INFORMATION SUPPLIED ::
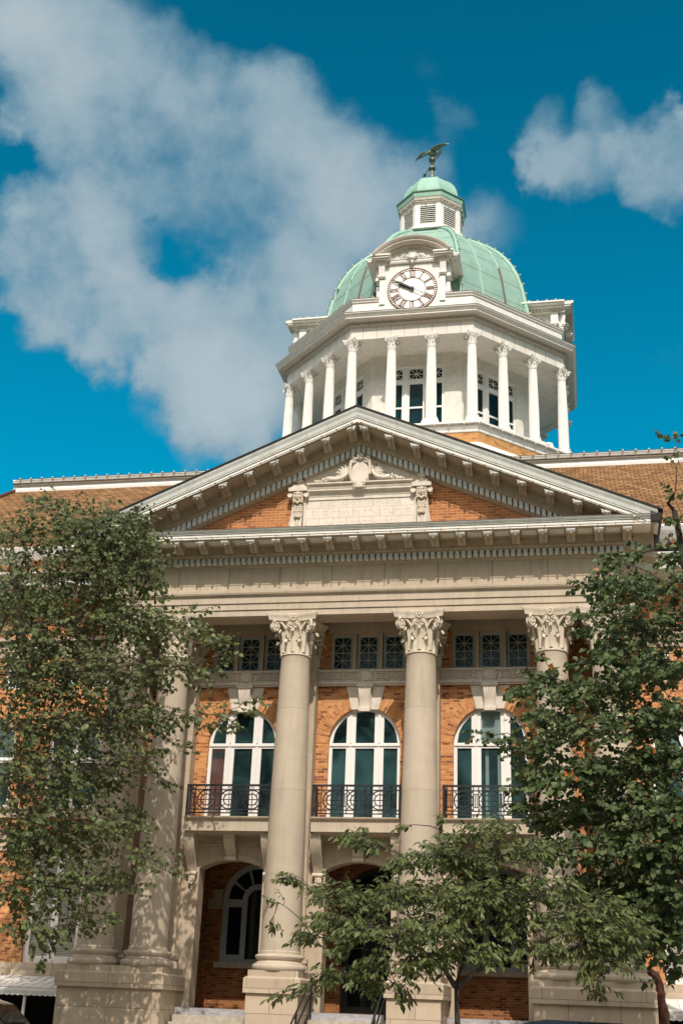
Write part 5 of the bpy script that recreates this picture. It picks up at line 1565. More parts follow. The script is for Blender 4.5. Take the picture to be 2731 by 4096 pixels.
# fluted consoles
for s in (-1, 1):
    c = MB(); x = s * 1.345
    prof = [(yD + .05, 29.28), (yD - .15, 29.28), (yD - .16, 29.14), (yD - .12, 28.98), (yD - .10, 28.78), (yD - .13, 28.72), (yD - .13, 28.66), (yD - .06, 28.62), (yD + .05, 28.56)]
    c.prism(prof, x - .135, x + .135, 'x')
    for q in range(4): c.tube([(x - .105 + .07 * q, yD - .155, 29.20), (x - .105 + .07 * q, yD - .125, 28.98), (x - .105 + .07 * q, yD - .105, 28.78)], .026, 5)
    c.box(x - .17, x + .17, yD - .17, yD, 28.655, 28.74)
    for q in range(3): c.ball((x - .10 + .1 * q, yD - .10, 28.63), .055, 7, 5)
    a, b = sorted((x + s * .135, x + s * .30)); c.box(a, b, yD + .16, yD + .5, 28.70, 29.28); c.box(a - .02, b + .02, yD + .12, yD + .52, 28.64, 28.72)
    tb(c, 'console', M['white'], smooth=35, parent=dorm)
# relief in the arch: shield, garlands, ox-like keystone drop
rl2 = MB()
rl2.lathe([(.001, .10), (.10, .08), (.15, .04), (.16, 0)], seg=16, cap=False); rl2.xform(Matrix.Translation((0, yD - .03, 29.72)) @ Matrix.Rotation(R(90), 4, 'X'))
for k in range(10):
    a = 2 * math.pi * k / 10; rl2.ball((.17 * math.cos(a), yD - .08, 29.72 + .19 * math.sin(a)), .05, 7, 5)
rl2.prism([(-.10, 29.52), (.10, 29.52), (.05, 29.24), (-.05, 29.24)], yD - .22, yD); rl2.ball((0, yD - .2, 29.48), .13, 9, 6); rl2.ball((0, yD - .2, 29.27), .07, 8, 5)
for s in (-1, 1):
    rl2.tube([(s * .10, yD - .2, 29.55), (s * .20, yD - .22, 29.53), (s * .24, yD - .2, 29.58)], [.04, .03, .015], 6)
    rl2.tube([(s * .18, yD - .06, 29.66), (s * .34, yD - .08, 29.74), (s * .48, yD - .07, 29.66), (s * .62, yD - .06, 29.58), (s * .78, yD - .05, 29.60)], [.05, .045, .05, .04, .025], 7)
    spiral(rl2, (s * .42, yD - .06, 29.68), (s, 0, 0), (0, 0, 1), .09, 1.3, .03, 14); spiral(rl2, (s * .68, yD - .05, 29.62), (s, 0, 0), (0, 0, 1), .075, 1.3, .025, 14)
    for k in range(5): rl2.ball((s * (.28 + .1 * k), yD - .06, 29.60 + .05 * math.sin(k * 2)), .035, 6, 4)
tb(rl2, 'relief', M['white'], smooth=45, parent=dorm)
# clock
CZ = 27.97
def disc(mb, r, y0, y1, n=64):
    mb.plate([(r * math.cos(2 * math.pi * i / n), CZ + r * math.sin(2 * math.pi * i / n)) for i in range(n)], [], y0, y1)
def annulus(mb, r0, r1, y0, y1, n=72):
    o = [(r1 * math.cos(2 * math.pi * i / n), CZ + r1 * math.sin(2 * math.pi * i / n)) for i in range(n)]
    i_ = [(r0 * math.cos(-2 * math.pi * i / n), CZ + r0 * math.sin(-2 * math.pi * i / n)) for i in range(n)]
    mb.plate(o, [i_], y0, y1)
d = MB(); disc(d, 1.085, yD - .03, yD - .004); tb(d, 'dial', M['dial'], parent=dorm)
k_ = MB(); yk0, yk1 = yD - .045, yD - .028
annulus(k_, 1.07, 1.095, yD - .05, yD - .01); annulus(k_, .97, .984, yk0, yk1); annulus(k_, .582, .602, yk0, yk1)
def stroke(p, q, w, th):
    """bar on the dial; p and q as (across, radius) in the frame of a numeral at clock angle th"""
    e = Vector((math.cos(math.pi / 2 - th), math.sin(math.pi / 2 - th))); t = Vector((e.y, -e.x))
    a = e * p[1] + t * p[0]; b = e * q[1] + t * q[0]
    n = (b - a).normalized(); m = Vector((-n.y, n.x)) * (w / 2)
    k_.plate([(a.x - m.x, CZ + a.y - m.y), (b.x - m.x, CZ + b.y - m.y), (b.x + m.x, CZ + b.y + m.y), (a.x + m.x, CZ + a.y + m.y)][::-1], [], yk0, yk1)
for i in range(60):
    th = 2 * math.pi * i / 60; stroke((0, .985), (0, 1.065), .026 if i % 5 else .05, th)
ROM = ['XII', 'I', 'II', 'III', 'IIII', 'V', 'VI', 'VII', 'VIII', 'IX', 'X', 'XI']
WID = {'I': .062, 'V': .135, 'X': .145}
for i, word in enumerate(ROM):
    th = 2 * math.pi * i / 12
    tot = sum(WID[c] for c in word); u = -tot / 2; ri, ro = .635, .945
    for c in word:
        w = WID[c]; m = u + w / 2
        if c == 'I': stroke((m, ri), (m, ro), .030, th)
        elif c == 'V': stroke((u + .02, ro), (m, ri), .032, th); stroke((u + w - .02, ro), (m, ri), .018, th)
        else: stroke((u + .015, ro), (u + w - .015, ri), .032, th); stroke((u + w - .015, ro), (u + .015, ri), .018, th)
        u += w
    stroke((-tot / 2, ri), (tot / 2, ri), .012, th); stroke((-tot / 2, ro), (tot / 2, ro), .012, th)
tb(k_, 'numerals', M['rust'], parent=dorm)
def hand(th, pts, y):
    e = Vector((math.cos(math.pi / 2 - th), math.sin(math.pi / 2 - th))); t = Vector((e.y, -e.x))
    mb = MB(); mb.plate([((e * r + t * u).x, CZ + (e * r + t * u).y) for u, r in pts][::-1], [], y, y + .025); return mb
h = hand(R(295), [(-.055, 0), (-.05, .35), (-.075, .42), (-.045, .47), (-.06, .52), (0, .66), (.06, .52), (.045, .47), (.075, .42), (.05, .35), (.055, 0), (.03, -.10), (-.03, -.10)], yD - .10)
h.lathe([(.001, -.02), (.09, -.02), (.09, .02), (.001, .02)], seg=18); h.xform(Matrix.Translation((0, yD - .11, CZ)) @ Matrix.Rotation(R(90), 4, 'X'), len(h.v) - 18 * 4)
tb(h, 'hour_hand', M['iron'], parent=dorm)
h = hand(R(300), [(-.03, 0), (-.045, .55), (-.06, .62), (-.03, .70), (0, 1.0), (.03, .70), (.06, .62), (.045, .55), (.03, 0), (.008, -.02), (.006, -.45), (.02, -.5), (0, -.6), (-.02, -.5), (-.006, -.45), (-.008, -.02)], yD - .15)
tb(h, 'minute_hand', M['iron'], parent=dorm)
for k in (2, -2): dup(dorm, tower, (0, 0, -TZ), R(45 * k))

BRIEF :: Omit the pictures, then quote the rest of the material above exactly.

FULL OUTPUT ::
Write part 5 of the bpy script that recreates this picture. It picks up at line 1565. More parts follow. The script is for Blender 4.5. Take the picture to be 2731 by 4096 pixels.
# fluted consoles
for s in (-1, 1):
    c = MB(); x = s * 1.345
    prof = [(yD + .05, 29.28), (yD - .15, 29.28), (yD - .16, 29.14), (yD - .12, 28.98), (yD - .10, 28.78), (yD - .13, 28.72), (yD - .13, 28.66), (yD - .06, 28.62), (yD + .05, 28.56)]
    c.prism(prof, x - .135, x + .135, 'x')
    for q in range(4): c.tube([(x - .105 + .07 * q, yD - .155, 29.20), (x - .105 + .07 * q, yD - .125, 28.98), (x - .105 + .07 * q, yD - .105, 28.78)], .026, 5)
    c.box(x - .17, x + .17, yD - .17, yD, 28.655, 28.74)
    for q in range(3): c.ball((x - .10 + .1 * q, yD - .10, 28.63), .055, 7, 5)
    a, b = sorted((x + s * .135, x + s * .30)); c.box(a, b, yD + .16, yD + .5, 28.70, 29.28); c.box(a - .02, b + .02, yD + .12, yD + .52, 28.64, 28.72)
    tb(c, 'console', M['white'], smooth=35, parent=dorm)
# relief in the arch: shield, garlands, ox-like keystone drop
rl2 = MB()
rl2.lathe([(.001, .10), (.10, .08), (.15, .04), (.16, 0)], seg=16, cap=False); rl2.xform(Matrix.Translation((0, yD - .03, 29.72)) @ Matrix.Rotation(R(90), 4, 'X'))
for k in range(10):
    a = 2 * math.pi * k / 10; rl2.ball((.17 * math.cos(a), yD - .08, 29.72 + .19 * math.sin(a)), .05, 7, 5)
rl2.prism([(-.10, 29.52), (.10, 29.52), (.05, 29.24), (-.05, 29.24)], yD - .22, yD); rl2.ball((0, yD - .2, 29.48), .13, 9, 6); rl2.ball((0, yD - .2, 29.27), .07, 8, 5)
for s in (-1, 1):
    rl2.tube([(s * .10, yD - .2, 29.55), (s * .20, yD - .22, 29.53), (s * .24, yD - .2, 29.58)], [.04, .03, .015], 6)
    rl2.tube([(s * .18, yD - .06, 29.66), (s * .34, yD - .08, 29.74), (s * .48, yD - .07, 29.66), (s * .62, yD - .06, 29.58), (s * .78, yD - .05, 29.60)], [.05, .045, .05, .04, .025], 7)
    spiral(rl2, (s * .42, yD - .06, 29.68), (s, 0, 0), (0, 0, 1), .09, 1.3, .03, 14); spiral(rl2, (s * .68, yD - .05, 29.62), (s, 0, 0), (0, 0, 1), .075, 1.3, .025, 14)
    for k in range(5): rl2.ball((s * (.28 + .1 * k), yD - .06, 29.60 + .05 * math.sin(k * 2)), .035, 6, 4)
tb(rl2, 'relief', M['white'], smooth=45, parent=dorm)
# clock
CZ = 27.97
def disc(mb, r, y0, y1, n=64):
    mb.plate([(r * math.cos(2 * math.pi * i / n), CZ + r * math.sin(2 * math.pi * i / n)) for i in range(n)], [], y0, y1)
def annulus(mb, r0, r1, y0, y1, n=72):
    o = [(r1 * math.cos(2 * math.pi * i / n), CZ + r1 * math.sin(2 * math.pi * i / n)) for i in range(n)]
    i_ = [(r0 * math.cos(-2 * math.pi * i / n), CZ + r0 * math.sin(-2 * math.pi * i / n)) for i in range(n)]
    mb.plate(o, [i_], y0, y1)
d = MB(); disc(d, 1.085, yD - .03, yD - .004); tb(d, 'dial', M['dial'], parent=dorm)
k_ = MB(); yk0, yk1 = yD - .045, yD - .028
annulus(k_, 1.07, 1.095, yD - .05, yD - .01); annulus(k_, .97, .984, yk0, yk1); annulus(k_, .582, .602, yk0, yk1)
def stroke(p, q, w, th):
    """bar on the dial; p and q as (across, radius) in the frame of a numeral at clock angle th"""
    e = Vector((math.cos(math.pi / 2 - th), math.sin(math.pi / 2 - th))); t = Vector((e.y, -e.x))
    a = e * p[1] + t * p[0]; b = e * q[1] + t * q[0]
    n = (b - a).normalized(); m = Vector((-n.y, n.x)) * (w / 2)
    k_.plate([(a.x - m.x, CZ + a.y - m.y), (b.x - m.x, CZ + b.y - m.y), (b.x + m.x, CZ + b.y + m.y), (a.x + m.x, CZ + a.y + m.y)][::-1], [], yk0, yk1)
for i in range(60):
    th = 2 * math.pi * i / 60; stroke((0, .985), (0, 1.065), .026 if i % 5 else .05, th)
ROM = ['XII', 'I', 'II', 'III', 'IIII', 'V', 'VI', 'VII', 'VIII', 'IX', 'X', 'XI']
WID = {'I': .062, 'V': .135, 'X': .145}
for i, word in enumerate(ROM):
    th = 2 * math.pi * i / 12
    tot = sum(WID[c] for c in word); u = -tot / 2; ri, ro = .635, .945
    for c in word:
        w = WID[c]; m = u + w / 2
        if c == 'I': stroke((m, ri), (m, ro), .030, th)
        elif c == 'V': stroke((u + .02, ro), (m, ri), .032, th); stroke((u + w - .02, ro), (m, ri), .018, th)
        else: stroke((u + .015, ro), (u + w - .015, ri), .032, th); stroke((u + w - .015, ro), (u + .015, ri), .018, th)
        u += w
    stroke((-tot / 2, ri), (tot / 2, ri), .012, th); stroke((-tot / 2, ro), (tot / 2, ro), .012, th)
tb(k_, 'numerals', M['rust'], parent=dorm)
def hand(th, pts, y):
    e = Vector((math.cos(math.pi / 2 - th), math.sin(math.pi / 2 - th))); t = Vector((e.y, -e.x))
    mb = MB(); mb.plate([((e * r + t * u).x, CZ + (e * r + t * u).y) for u, r in pts][::-1], [], y, y + .025); return mb
h = hand(R(295), [(-.055, 0), (-.05, .35), (-.075, .42), (-.045, .47), (-.06, .52), (0, .66), (.06, .52), (.045, .47), (.075, .42), (.05, .35), (.055, 0), (.03, -.10), (-.03, -.10)], yD - .10)
h.lathe([(.001, -.02), (.09, -.02), (.09, .02), (.001, .02)], seg=18); h.xform(Matrix.Translation((0, yD - .11, CZ)) @ Matrix.Rotation(R(90), 4, 'X'), len(h.v) - 18 * 4)
tb(h, 'hour_hand', M['iron'], parent=dorm)
h = hand(R(300), [(-.03, 0), (-.045, .55), (-.06, .62), (-.03, .70), (0, 1.0), (.03, .70), (.06, .62), (.045, .55), (.03, 0), (.008, -.02), (.006, -.45), (.02, -.5), (0, -.6), (-.02, -.5), (-.006, -.45), (-.008, -.02)], yD - .15)
tb(h, 'minute_hand', M['iron'], parent=dorm)
for k in (2, -2): dup(dorm, tower, (0, 0, -TZ), R(45 * k))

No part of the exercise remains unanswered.